No segundo plano, Tim Mooney
(Ansel Elgort), astro do time de futebol da escola, entra em crise emocional e resolve
abandonar o esporte. Como não consegue superar a incompreensão do pai, Kent
Mooney (Dean Norris), e dos amigos (que o culpam pelos péssimos resultados da
equipe), passa quase todo o tempo livre jogando on line. Entre a escola e o
mundo virtual, namora Brandy Beltmeyer (Kaitlyn Dever), filha de Patricia Beltmeyer
(Jennifer Garner), que transformou a vida familiar em uma obsessão com predadores na Internet.
No terceiro plano, uma típica história
de high school. Allison Doss (Elena Kampouris) está apaixonada por
Brandon Lender (Will Peltz), que considera o garoto mais bonito da escola. Na
primeira oportunidade, ela vai para a cama com o sujeito – embora esteja ciente
de que ele não leva em consideração quaisquer sentimentos. Ele quer sexo, apenas isto.
No entrecruzamento, entram em cena diversos
personagens secundários, inclusive Donna Clint (Judy Greer), mãe e empresária de
Hannah. Ela quase namora Kent Mooney – relacionamento que poderia resolver
parte das frustações que atingem ambos.
Desse “balaio de gatos” – onde o olhar
crítico do espectador se perde entre tantos personagens superficiais e
situações dramáticas mal resolvidas – surge um filme que utiliza um tom
narrativo mais contido, menos agressivo que o livro.
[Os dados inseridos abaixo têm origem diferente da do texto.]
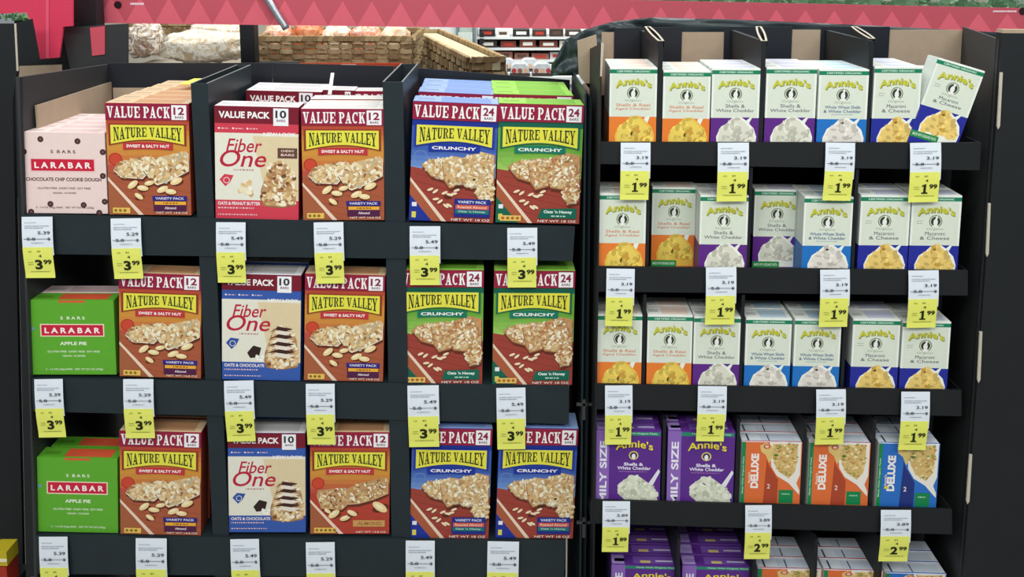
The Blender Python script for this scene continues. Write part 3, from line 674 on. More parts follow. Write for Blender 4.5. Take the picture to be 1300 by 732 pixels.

Homens, Mulheres e Filhos revela – de forma eficiente – que as demandas individuais raramente são contempladas e que a vida coletiva encontra obstáculos que parecem intransponíveis. Mas, ao contrário do romance, o filme mostra a possibilidade de uma rota de fuga. Felizmente.
Homens, Mulheres e Filhos revela – de forma eficiente – que as demandas individuais raramente são contempladas e que a vida coletiva encontra obstáculos que parecem intransponíveis. Mas, ao contrário do romance, o filme mostra a possibilidade de uma rota de fuga. Felizmente.